If you have the time to build something, you can get it into Drupal. Different people have different amounts of time and different skills so the duocracy sounded nice, but the people who had more funding and had jobs (like Sony) hat were paying them to develop modules in Drupal so the duocracy ended up benefited the top developers and more corporate users. Community events became more expensive and bigger. Now Drupal has many of the issues that come with Big Tech including issues of sexism and less of a community space.

Dries Buytaert was one of the original creators of Drupal and that endured and he is still called the "Benevolent Dictator for life". There is also the Drupal Association that manages the project.

There are a lot of things that are insufficient about how open source organizations are organized. Drupal 7 was a relative recent release. In Drupal, the current version is supported and the version before it is supported, but when a new one comes out the previous one goes "end of life". When Drupal 6 went end of life, these organizations didn't know what to do - upgrades are very expensive. Wordpress is not - it is cheaper to build websites, it is more lightweight and they have backwards compatibility. Ideally, you can upgrade and you should be fine. You cannot do that with a Drupal website. It's usually $10,000+ or a total rebuild.

From Drupal 7 to 8 and big shift happened. Almost the whole guts of the Drupal software was changed - nothing from Drupal 7 worked in Drupal 8. If you wrote any custom code, it was a totally new system that you switched to. The reasons for doing it may have been to benefit the enterprise model. When people saw that happening, they decided to create something different.

Drupal was forked and started building differently on there. They forked Drupal to serve Small to Medium size businesses and Nonprofits. Backdrop SMS is made for these audiences. There is an underlying philosophy that highlights affordability. Backdrop values "site builders" rather than coders. We avoid writing custom code if we can avoid it because custom code is expensive and has to be maintained. The number 1 principle is that backwards compatibility is important. If we're going to break something in the API, we need to have a good reason. We want to write code for the majority and features for the majority.

The overall direction of the Backdrop Project Management Committee is guided by the model of the Apache Foundation. Jen Lampton and Nate Haug. Two-year terms, but may request to end their membership at any time. There are conflict resolution plans for the community. They took things that didn't go so well in Drupal community and wanted to have a better setup for how to make decisions. Right now there might be 400 contributed projects. It's a small community at this time.

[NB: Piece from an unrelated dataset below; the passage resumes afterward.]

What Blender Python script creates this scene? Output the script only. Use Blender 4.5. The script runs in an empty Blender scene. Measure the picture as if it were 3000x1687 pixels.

The project management committee is separate from the contributors group.

They have meetings every Thursday at 1pm Pacific that are open to everyone. You can check more at the Twitter Account. Every other week it fluctuates between the design and evangelism communities.

Quick Demo of a Backdrop CMS website being built. Backdrop CMS comes with a menu and a search box without having to install it separately. It's easier to use the site right off the bat. The core content section is organized by different kinds of content such as "Media, Page, News". There is a WYSIWYG editor and easy ways to add images and alternative text. Accessibility is a being considered, but not sure it's W3C. Jen Lampton may know more about that. Creating different types of content and then creating different types of views for that content is a powerful part of Backdrop CMS. It lets the users of the site put a News article up once (using a module), and can show it in various parts of the website.

Did Drupal have a published philosophy in advance? Through no one's fault, it wasn't specifically stated that it was to focus on any one type of audience. Drupal does have mission and principles, but not based on moral philosophy. Has Backdrop been more intentional about that? Drupal is more developer focused, whereas Backdrop would really like to focus on the community. Civicrm.org is a constituent relationship management system (like Salesforce) and is built on Backdrop CRM.